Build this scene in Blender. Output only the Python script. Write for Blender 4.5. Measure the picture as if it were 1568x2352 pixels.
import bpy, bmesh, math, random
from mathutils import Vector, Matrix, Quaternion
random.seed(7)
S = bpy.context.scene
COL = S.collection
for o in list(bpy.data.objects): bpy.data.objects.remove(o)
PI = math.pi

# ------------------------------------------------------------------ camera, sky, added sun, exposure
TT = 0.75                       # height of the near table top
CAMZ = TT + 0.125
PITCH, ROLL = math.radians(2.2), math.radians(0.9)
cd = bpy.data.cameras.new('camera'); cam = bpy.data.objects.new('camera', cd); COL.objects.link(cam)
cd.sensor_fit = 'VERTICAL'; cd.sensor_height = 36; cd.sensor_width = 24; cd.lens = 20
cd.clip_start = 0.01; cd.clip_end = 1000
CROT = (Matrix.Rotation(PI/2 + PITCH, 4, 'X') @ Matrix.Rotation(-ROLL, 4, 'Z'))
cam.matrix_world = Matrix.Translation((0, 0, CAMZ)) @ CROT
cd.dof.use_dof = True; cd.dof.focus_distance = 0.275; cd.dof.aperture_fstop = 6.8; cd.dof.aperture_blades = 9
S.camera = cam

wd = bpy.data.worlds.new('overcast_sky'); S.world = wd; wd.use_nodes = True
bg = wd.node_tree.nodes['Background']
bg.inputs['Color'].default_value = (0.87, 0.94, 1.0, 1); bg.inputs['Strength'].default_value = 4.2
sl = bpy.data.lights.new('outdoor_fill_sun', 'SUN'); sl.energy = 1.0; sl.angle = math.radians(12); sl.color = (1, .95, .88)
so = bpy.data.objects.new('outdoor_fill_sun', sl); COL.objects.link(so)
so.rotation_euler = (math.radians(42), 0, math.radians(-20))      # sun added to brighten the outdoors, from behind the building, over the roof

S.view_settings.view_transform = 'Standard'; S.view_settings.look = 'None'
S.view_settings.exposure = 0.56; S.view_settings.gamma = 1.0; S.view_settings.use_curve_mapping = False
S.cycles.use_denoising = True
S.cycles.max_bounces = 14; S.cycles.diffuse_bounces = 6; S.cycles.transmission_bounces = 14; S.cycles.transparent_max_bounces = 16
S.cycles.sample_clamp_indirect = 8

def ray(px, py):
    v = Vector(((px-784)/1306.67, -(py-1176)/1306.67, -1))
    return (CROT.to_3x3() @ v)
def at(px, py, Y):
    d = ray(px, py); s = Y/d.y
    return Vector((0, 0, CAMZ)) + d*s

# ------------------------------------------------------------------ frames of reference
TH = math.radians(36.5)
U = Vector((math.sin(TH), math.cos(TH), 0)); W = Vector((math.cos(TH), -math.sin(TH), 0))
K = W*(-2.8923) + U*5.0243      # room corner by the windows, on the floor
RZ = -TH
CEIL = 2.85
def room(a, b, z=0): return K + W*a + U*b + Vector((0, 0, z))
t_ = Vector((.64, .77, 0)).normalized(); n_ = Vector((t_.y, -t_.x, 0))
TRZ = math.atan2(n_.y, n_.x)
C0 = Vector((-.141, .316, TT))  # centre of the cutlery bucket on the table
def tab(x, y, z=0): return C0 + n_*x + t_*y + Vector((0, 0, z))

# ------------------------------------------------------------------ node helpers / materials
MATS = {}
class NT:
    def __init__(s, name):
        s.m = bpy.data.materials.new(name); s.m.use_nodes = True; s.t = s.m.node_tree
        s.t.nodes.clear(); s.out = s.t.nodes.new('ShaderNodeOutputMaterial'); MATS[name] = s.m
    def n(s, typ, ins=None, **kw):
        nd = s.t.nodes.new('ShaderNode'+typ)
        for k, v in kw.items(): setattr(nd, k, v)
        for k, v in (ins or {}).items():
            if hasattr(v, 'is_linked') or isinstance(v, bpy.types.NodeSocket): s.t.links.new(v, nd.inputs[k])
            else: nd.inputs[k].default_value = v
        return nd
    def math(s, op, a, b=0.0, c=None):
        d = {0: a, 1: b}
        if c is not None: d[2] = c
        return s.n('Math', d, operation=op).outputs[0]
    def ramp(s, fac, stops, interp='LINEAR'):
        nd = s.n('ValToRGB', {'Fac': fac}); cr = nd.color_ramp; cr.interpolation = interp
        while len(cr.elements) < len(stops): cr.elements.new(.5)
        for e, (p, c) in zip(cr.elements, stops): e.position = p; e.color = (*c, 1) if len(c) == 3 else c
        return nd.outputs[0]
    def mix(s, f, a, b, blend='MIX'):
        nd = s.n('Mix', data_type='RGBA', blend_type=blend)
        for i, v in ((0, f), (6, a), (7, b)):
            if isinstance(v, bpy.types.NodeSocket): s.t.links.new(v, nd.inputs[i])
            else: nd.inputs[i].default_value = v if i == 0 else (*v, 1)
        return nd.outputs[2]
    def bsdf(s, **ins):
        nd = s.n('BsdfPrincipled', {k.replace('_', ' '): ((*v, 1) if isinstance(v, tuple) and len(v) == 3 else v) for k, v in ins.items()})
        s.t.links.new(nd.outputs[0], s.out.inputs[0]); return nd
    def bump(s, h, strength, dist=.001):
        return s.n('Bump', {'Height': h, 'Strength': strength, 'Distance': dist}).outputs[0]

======

EXERCISE AIM: In the listing above, reproduce the first line and each one after it through the line that contains "return Vector((0, 0, CAMZ)) + d*s".

EXERCISE RESPONSE:
Build this scene in Blender. Output only the Python script. Write for Blender 4.5. Measure the picture as if it were 1568x2352 pixels.
import bpy, bmesh, math, random
from mathutils import Vector, Matrix, Quaternion
random.seed(7)
S = bpy.context.scene
COL = S.collection
for o in list(bpy.data.objects): bpy.data.objects.remove(o)
PI = math.pi

# ------------------------------------------------------------------ camera, sky, added sun, exposure
TT = 0.75                       # height of the near table top
CAMZ = TT + 0.125
PITCH, ROLL = math.radians(2.2), math.radians(0.9)
cd = bpy.data.cameras.new('camera'); cam = bpy.data.objects.new('camera', cd); COL.objects.link(cam)
cd.sensor_fit = 'VERTICAL'; cd.sensor_height = 36; cd.sensor_width = 24; cd.lens = 20
cd.clip_start = 0.01; cd.clip_end = 1000
CROT = (Matrix.Rotation(PI/2 + PITCH, 4, 'X') @ Matrix.Rotation(-ROLL, 4, 'Z'))
cam.matrix_world = Matrix.Translation((0, 0, CAMZ)) @ CROT
cd.dof.use_dof = True; cd.dof.focus_distance = 0.275; cd.dof.aperture_fstop = 6.8; cd.dof.aperture_blades = 9
S.camera = cam

wd = bpy.data.worlds.new('overcast_sky'); S.world = wd; wd.use_nodes = True
bg = wd.node_tree.nodes['Background']
bg.inputs['Color'].default_value = (0.87, 0.94, 1.0, 1); bg.inputs['Strength'].default_value = 4.2
sl = bpy.data.lights.new('outdoor_fill_sun', 'SUN'); sl.energy = 1.0; sl.angle = math.radians(12); sl.color = (1, .95, .88)
so = bpy.data.objects.new('outdoor_fill_sun', sl); COL.objects.link(so)
so.rotation_euler = (math.radians(42), 0, math.radians(-20))      # sun added to brighten the outdoors, from behind the building, over the roof

S.view_settings.view_transform = 'Standard'; S.view_settings.look = 'None'
S.view_settings.exposure = 0.56; S.view_settings.gamma = 1.0; S.view_settings.use_curve_mapping = False
S.cycles.use_denoising = True
S.cycles.max_bounces = 14; S.cycles.diffuse_bounces = 6; S.cycles.transmission_bounces = 14; S.cycles.transparent_max_bounces = 16
S.cycles.sample_clamp_indirect = 8

def ray(px, py):
    v = Vector(((px-784)/1306.67, -(py-1176)/1306.67, -1))
    return (CROT.to_3x3() @ v)
def at(px, py, Y):
    d = ray(px, py); s = Y/d.y
    return Vector((0, 0, CAMZ)) + d*s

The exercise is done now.